Is this a good build for the office?

EvanK

Member
Hi folks,

Looking for some insight into whether or not the pre-built machine I have picked out will be good for my needs, and whether it's being offered at a good price.

I'm in need of a new work computer to replace my 10 year old tower which I inherited from the person who previously held my position, and I've been told that I have up to $1,300 CAD to spend on a new tower and monitor(s). While I'd love to build my own machine, I'm not sure how much luck I'd have getting the parts reimbursed through my payroll department, and would also like something I can purchase a multi-year warranty for so that if I leave my position/change offices in a couple years from now, my successor will be able to get basic support without too much of a hassle (we don't have an IT guy readily available to fix things or swap-out parts as it's a smaller office).

I'm looking for a machine that can handle the standard Microsoft Office suite and a dozen Chrome tabs at once on a daily basis, but will also be able to run Photoshop, InDesign, and Premiere in the background a couple times per week without any hiccups. No gaming, but I'd like it to be able to have the ability to push two 4k monitors in the future without breaking a sweat, so I'm not sure whether I'd need to have a dedicated GPU or not.

I'm looking at grabbing his pre-built model from the Canadian store Memory Express for $740 CAD (~$515 USD) with a Ryzen 5 3400G, 500GB SSD, and 16GB RAM:

https://www.memoryexpress.com/Products/MX80604

I may end up grabbing a 2TB WD Black drive to supplement it as well for media storage. A couple things about the build concern me, though: they seem to be using a relatively cheap and low-power PSU, a generic no-name SSD with what I would consider questionable longevity, and no dedicated GPU.

Does anyone have any thoughts about whether this seems to be a reasonable price, a well-built machine, and if it would be suitable for my needs? Would you suggest looking elsewhere or choosing a different build? Also, if anyone has experience buying pre-built machines from Memory Express, I'd appreciate any insight into their customer service and build quality. Happy to take monitor suggestions as well :)

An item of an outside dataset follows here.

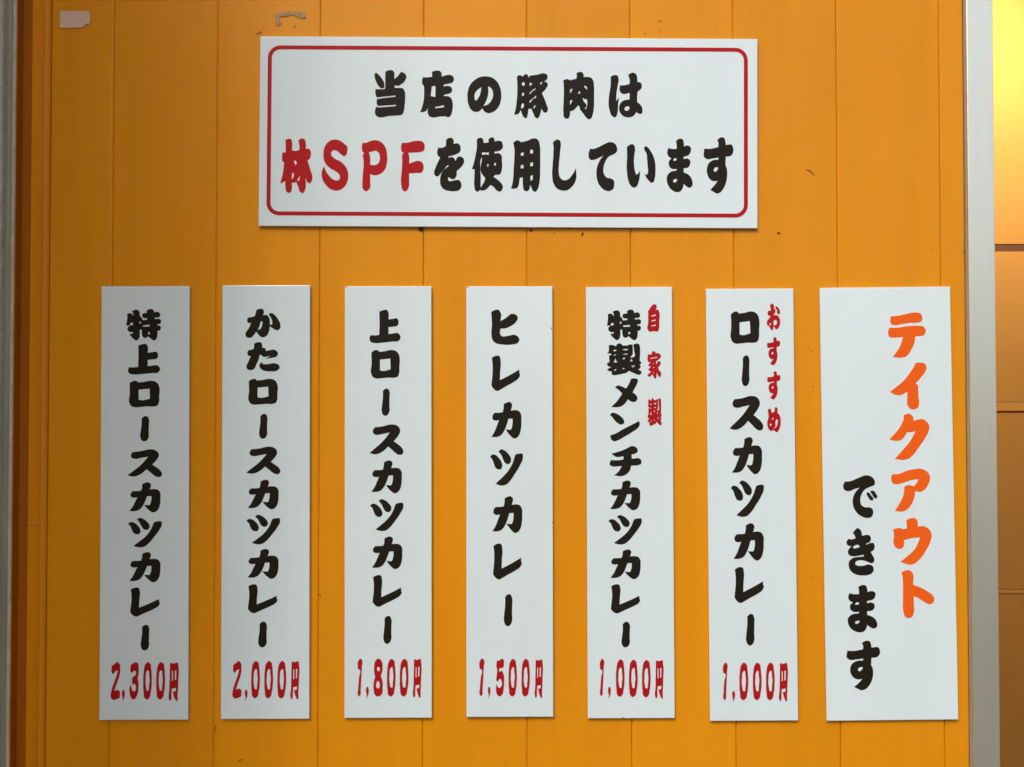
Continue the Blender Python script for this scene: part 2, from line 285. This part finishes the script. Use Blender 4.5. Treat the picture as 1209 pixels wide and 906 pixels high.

TL;DR: is this a good build for word processing, web browsing, and basic Adobe CC work? Any red flags, or other suggestions?

Thanks!
 

ssal

Active Member
Microsoft Office = not hardware demanding at all.
A dozen of Chrome = Chrome is a memory hoard. You'll need more DRAM the more tabs you keep open.
Adobe Premiere = You need a fast CPU, a decent dedicated GPU and 32 gb of ram if not more.

If you're doing 4K video, a NVME SSD would help because video edit does a lot of I/O.

US$1,000 is very tight for what you want when you account for a 24" monitor.
 

EvanK

Member
Thanks for the reply!

Adobe Premiere = You need a fast CPU, a decent dedicated GPU and 32 gb of ram if not more.
How much GPU acceleration does Premiere use these days? The last time I built a PC was about 6 years ago, and I didn't even bother putting in a GPU until a few months down the line as GPU acceleration in Adobe products was so limited at the time. If I'm not doing any particularly intense editing, could I get away without a GPU?
 

ssal

Active Member
Thanks for the reply!



How much GPU acceleration does Premiere use these days? The last time I built a PC was about 6 years ago, and I didn't even bother putting in a GPU until a few months down the line as GPU acceleration in Adobe products was so limited at the time. If I'm not doing any particularly intense editing, could I get away without a GPU?
To my understanding, Adobe doesn't utilize GPU as extensively like Davinci Resolve. During editing, the play and scrub hardly trigger the GPU.

In encoding, my CPU (Ryzen 7-2700x) is 100% while GPU (GTX-1060 6gb) is around 65-75%. Encoding is not a problem for me. For 1080, it averages around 40 sec per 1 min of video. For 4K, it is around 1m12sec per min. Plenty fast, considering most of my video is under 5 minutes.